▸ Data for processing:
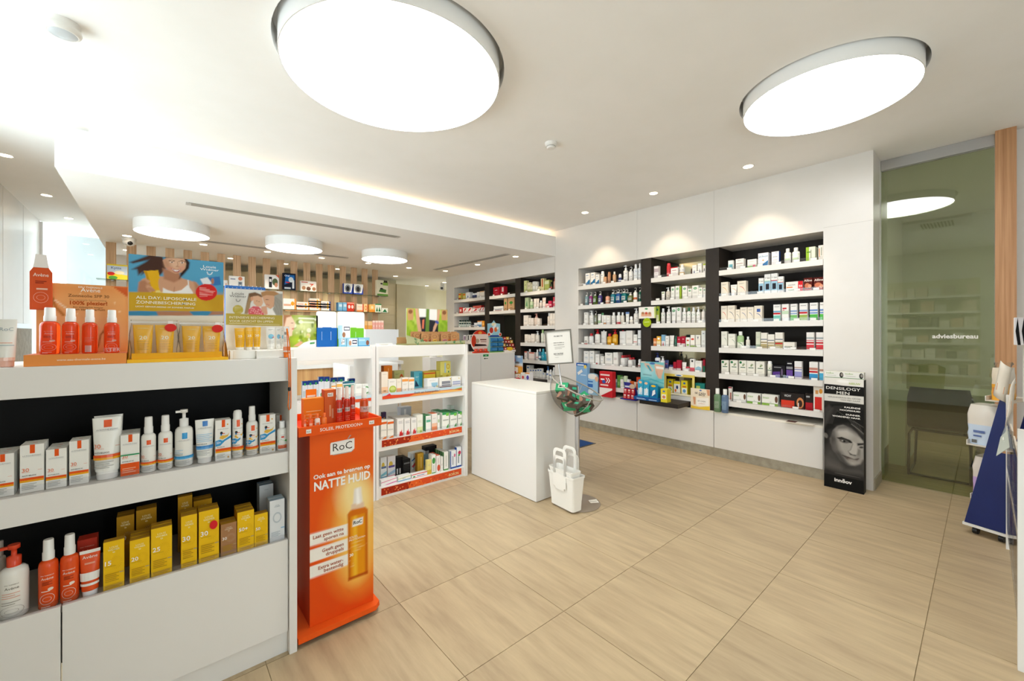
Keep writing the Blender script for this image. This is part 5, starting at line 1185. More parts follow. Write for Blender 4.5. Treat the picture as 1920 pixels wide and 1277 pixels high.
cv.poly([(651.6, 966), (657, 958), (684, 952), (688.6, 956), (688, 1079), (651.4, 1093)], 'e89410', 1.2); cv.poly([(651.6, 966), (656, 960), (656, 1091), (651.4, 1093)], 'c8640c', 2); cv.poly([(684, 953), (688.6, 956), (688, 1079), (683, 1081)], 'c8640c', 2)
cv.poly([(662, 966), (668, 963), (668, 1088), (661, 1090)], 'f4bc30', 3); cv.poly([(651.5, 1088), (688, 1074), (688, 1079), (651.4, 1093)], 'b8480c', 1.5); cv.poly([(652, 966), (660, 957), (684, 952), (688, 957), (688, 962), (652, 972)], 'd87010', 2)
cv.poly([(661, 977), (680, 971), (679, 984), (660, 990)], 'f6f2ea', 1)
for a, b in (((1004, 983.4), (1027, 1005.8)), ((1034.7, 1012), (1058, 1034.7)), ((1065.7, 1041.7), (1088.5, 1063))):
    cv.poly([(578, a[0] + .5), (650.6, a[1]), (650.6, b[1]), (578, b[0] + 1)], 'f6f0e6', .8)
for i, (s, xa, xb2, ya2, yb2) in enumerate((('Laat geen witte', 586, 643, 1013, 996), ('sporen na', 606.5, 643.5, 1015, 1005), ('Geeft geen', 602.5, 643, 1037, 1026), ('druppels', 609.5, 643, 1043.5, 1034.5), ('Extra water-', 595, 642, 1070, 1057), ('bestendig', 605.5, 642, 1074.5, 1064.5))):
    cv.text(s, (xa, ya2), (xb2, yb2), 'a8502c', .012)
cv.text('Ook aan te brengen op', (588, 899), (694, 877), 'fbf4ec', .03); cv.text('NATTE HUID', (589, 920), (694, 898), 'fbf6f0', .03, 1.25)
cv.text('RoC', (662, 985), (678, 981), '3a3430', .01); cv.text('SOLEIL', (653.5, 1013), (670, 1008), 'fbe8c8', .01); cv.text('PROTEXION+', (653.5, 1017.5), (684, 1009), 'fbe8c8', .01); cv.text('30', (654, 1047), (661, 1045), 'fff2d8', .03)
for i, yv in enumerate((1022, 1029, 1033, 1038, 1056, 1061, 1066)): cv.stroke([(653.5, yv), (653.5 + (34, 34, 30, 22, 9, 8, 9)[i], yv - (34, 34, 30, 22, 9, 8, 9)[i] * .26)], .8, 'f4c878', .6)
cv.build('front_panel', t, rl(pxl, yf_, .046), 0, .005, back=OR)
# logo plate
lg = homography([(620, 829), (665, 822.5), (665, 847), (621, 853)], [(0, .0), (1, 0), (1, -1), (0, -1)])
a, b = cv.m((620, 829)), cv.m((665, 822)); c_ = cv.m((621, 854)); lw = b[0] - a[0]; lh = .062
mb = MB()
mb.prism([(0, 0), (lw * .86, 0), (lw, .010), (lw, lh), (.004, lh * .92), (0, lh * .8)], -.003, -.0003, 'f4f1ec')
v, f, w = textmesh('RoC', .0); k = lw * .80 / w
for q_ in f: mb.face([(lw * .1 + v[i][0] * k, -.0034, lh * .24 + v[i][1] * k) for i in q_], '4a443c')
mb.prism([(lw * .70, lh * 1.02), (lw * .75, lh * 1.02), (lw * .87, lh * 1.28), (lw * .80, lh * 1.28)], -.003, -.0003, 'c8a898')
mb.prism([(lw * .1, -.004), (lw * .86, -.004), (lw * .98, .004), (lw * .9, .001), (lw * .1, .001)], -.0025, -.0003, 'b8b0a8')
mb.build('logo_plate', 'print', t, rl(pxl + a[0], yf_, .046 + c_[1] + .004))
# tray
mb = MB(); zt0, zt1 = .938, .980
X0_, X1_, Y0_, Y1_ = x0 + .002, x1 + .0, y0 + .005, y1 - .02
mb.box(X0_, Y0_, zt0, X1_, Y0_ + .008, zt1, OR); mb.box(X0_, Y1_ - .008, zt0, X1_, Y1_, zt1, OR); mb.box(X0_, Y0_ + .008, zt0, X0_ + .008, Y1_ - .008, zt1, OR); mb.box(X1_ - .008, Y0_ + .008, zt0, X1_, Y1_ - .008, zt1, OR)
mb.box(X0_ + .008, Y0_ + .008, zt0, X1_ - .008, Y1_ - .008, zt0 + .008, 'd83a20')
mb.build('tray', 'print', t)
mb = MB()
xa, xb2 = atY(600, 800, 1.988)[0] - .66, atY(680, 795, 1.988)[0] - .66
v, f, w = textmesh('SOLEIL PROTEXION+', .01); k = (xb2 - xa) / w
for q_ in f: mb.face([(xa + v[i][0] * k, Y0_ - .0006, zt0 + .013 + v[i][1] * k) for i in q_], 'fbeee2')
for px in (574, 692):
    c0, c1 = atY(px, 800, 1.988)[0] - .66, atY(px + 9.5, 800, 1.988)[0] - .66
    mb.prism([(c0, zt0 + .012), (c1, zt0 + .012), (c1, zt0 + .03), (c0, zt0 + .03)], Y0_ - .0008, Y0_ - .0002, 'f4eee6')
    v, f, w = textmesh('RoC', .01); k = (c1 - c0) * .7 / w
    for q_ in f: mb.face([(c0 + (c1 - c0) * .15 + v[i][0] * k, Y0_ - .0012, zt0 + .017 + v[i][1] * k) for i in q_], '5a5048')
mb.build('tray_lettering', 'print', t)
roc = lambda b='d83a1e': A(b, ('r', .2, .62, .8, .78, 'f0e6e0'), ('t', 'RoC', .5, .66, .07, '555', 'c', .5), *L(.45, 5, 'f0a088', .2, .8, .07), cap='f0d8cc', m='clearcol')
row('Y', 1.988, zt0 + .0085, (540, 680, 4.56), 'the orange stand tray', 'products in the orange stand tray', [
    ('s', 415, 474, 215, roc(), 'red oil spray bottle'), ('s', 483, 540, 205, roc(), 'red oil spray bottle'), ('s', 534, 583, 195, roc(), 'red oil spray bottle further back', {'back': .06}), ('s', 462, 490, 197, roc(), 'red oil spray bottle further back', {'back': .075}),
    ('s', 627, 700, 215, A('e8622a', ('b', .55, .8, 'f2eeea'), ('t', 'RoC', .5, .66, .07, '555', 'c', .5), *L(.45, 5, 'f0a088', .2, .8, .07), cap='f4ece6', m='clearcol'), 'orange tester spray bottle with white label', {'back': .02}),
    ('c', 312, 412, 232, A('d8622e', ('r', .25, .82, .75, .92, 'f0e6dc'), ('t', 'RoC', .5, .845, .05, '555', 'c', .35), ('r', .4, .3, .55, .6, 'e8a070'), ('r', .62, .25, .78, .5, 'e8a880'), side='c8542c', top='e87a44'), 'tall orange carton', {'back': .05, 'd': .05}),
    ('c', 130, 310, 305, A('f07a1c', *L(.6, 5, 'fbd8a8', .12, .85, .1), top='f08a3a'), 'wide orange carton on display card', {'back': .06, 'd': .04}),
    ('c', 152, 245, 228, A('f0801e', ('r', .1, .4, .9, .85, 'f4eee6'), ('t', 'RoC', .5, .5, .22, '555', 'c', .6)), 'orange header card with logo', {'back': .105, 'd': .004}),
    ('b', 128, 164, 450, A('e85a20', ('r', .3, .2, .7, .8, 'f0b898'), cap='f0702c'), 'small orange lip stick', {'d': .015}), ('b', 172, 222, 445, A('e85a20', ('r', .3, .2, .7, .8, 'f0b898'), cap='f0702c'), 'small orange lip stick', {'d': .015}),
    ('b', 230, 280, 440, A('f0e4d8', ('r', .3, .2, .7, .8, 'e87a44'), cap='f0702c'), 'small white lip stick with orange cap', {'d': .015}), ('b', 290, 338, 432, A('f07a2c', cap='f0702c'), 'small orange lip stick', {'d': .015}),
], inset=.018)
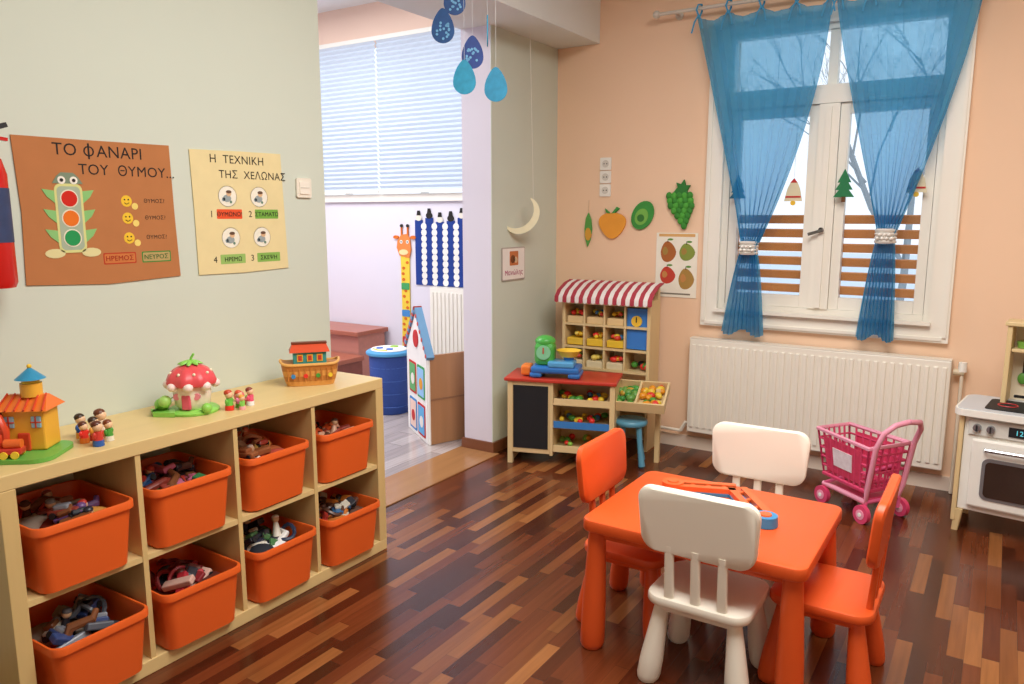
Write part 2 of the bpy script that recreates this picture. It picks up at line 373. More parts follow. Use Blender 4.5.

▸ Aim of the exercise: Above are some records. Report the number of their lines that include "this", and add nothing else.

▸ Task response: 2